Somit stützte PLATON seinen, von keinem Erfolg gekrönten Regierungsanspruch auf ein solides Bauern- und Soldatentum. Er ließ jedoch das Geld- und Handelswesen als etwas Unehrenhaftes vom Szenarium des Anständigen versinken. «Poderoso caballero es don Dinero /Mächtiger Ritter ist Don Dinarius», sagt man vortrefflich im Spanischen. Geld und Geldverdienen schmecken aber in PLATONS aristokratischer Ethik nach etwas geradezu Verachtenswertem: Man betreibt «es» unter einem breiten Mantel der Verschwiegenheit oder hat «es» unter Lehenseid. Man spricht von so etwas doch nicht!

ARISTOTELES entwickelte Platons Tugendlehre zwar nicht hinsichtlich der Geldtheorie, aber rechtstheoretisch wesentlich weiter: «Die Gerechtigkeit ist eine Tugend, die einem jeglichen das Seine nach dem Gesetz zukommen lässt, Ungerechtigkeit ist es dagegen ein fremdes Gut illegal zu erhalten»37. Gerechtigkeit wäre also demnach die höchste Bürgertugend dem Gesetz und dem Brauch der Polis gegenüber. Der Stagirite38 stellte keine platonischen Forderungen nach einem Sozial- und Ständestaat auf, sondern sammelte klugerweise die gesunden Anschauungen seines Volkes. Er widmete seinem Sohn Nikomachos ein ganzes Buch über «die jegliche Tugend umfassende Gerechtigkeit»39. Dabei rief er emphatisch aus: «Weder Abend- noch Morgenstern sind so wundervoll» wie diese und differenzierte sie als

  • kommutative (ausgleichende) Gerechtigkeit bei Güteraustausch und Verträgen, sowie

  • distributive (austeilende) Gerechtigkeit im Verband einer kleineren Gemeinschaft.

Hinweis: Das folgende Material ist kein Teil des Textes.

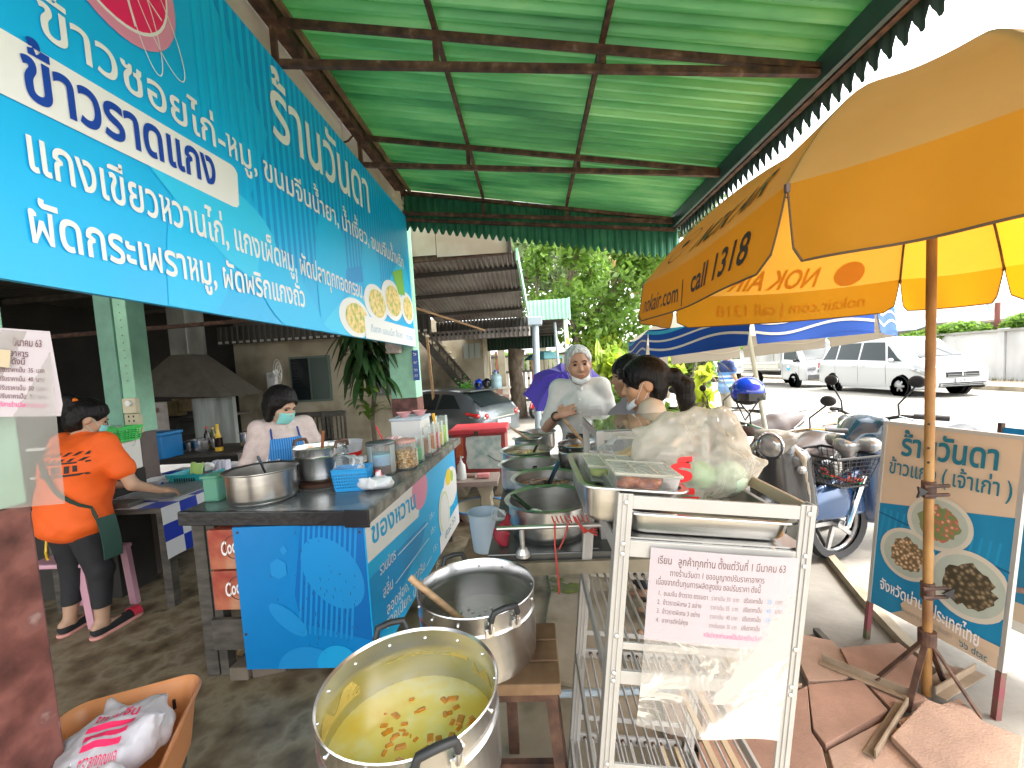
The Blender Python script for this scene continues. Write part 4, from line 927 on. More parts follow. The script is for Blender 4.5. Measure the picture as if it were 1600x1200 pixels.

30 Omnis virtus moralis debet esse prudens. Virt. Comm. 12-23
31 Recta ratio agibilium. Summa theologica I / II, 57, 4
32 Memoria, intellectus, docilitas, sollertia, ratio, providentia, circumspectio, cautio
33 Treatise on Human Nature, 1739, III, 3,1,2
34 Theory of Moral Sentiment, 1759, III, I
35 Hist.Wb.Phil. Bd.3, 329
36 Respublica IV, 433a
37 Rhet. I, 9, 1366 b 9ff
38 Beiname des Aristoteles nach seinem Geburtsort Stageiro/Stágeiros in Mazedonien.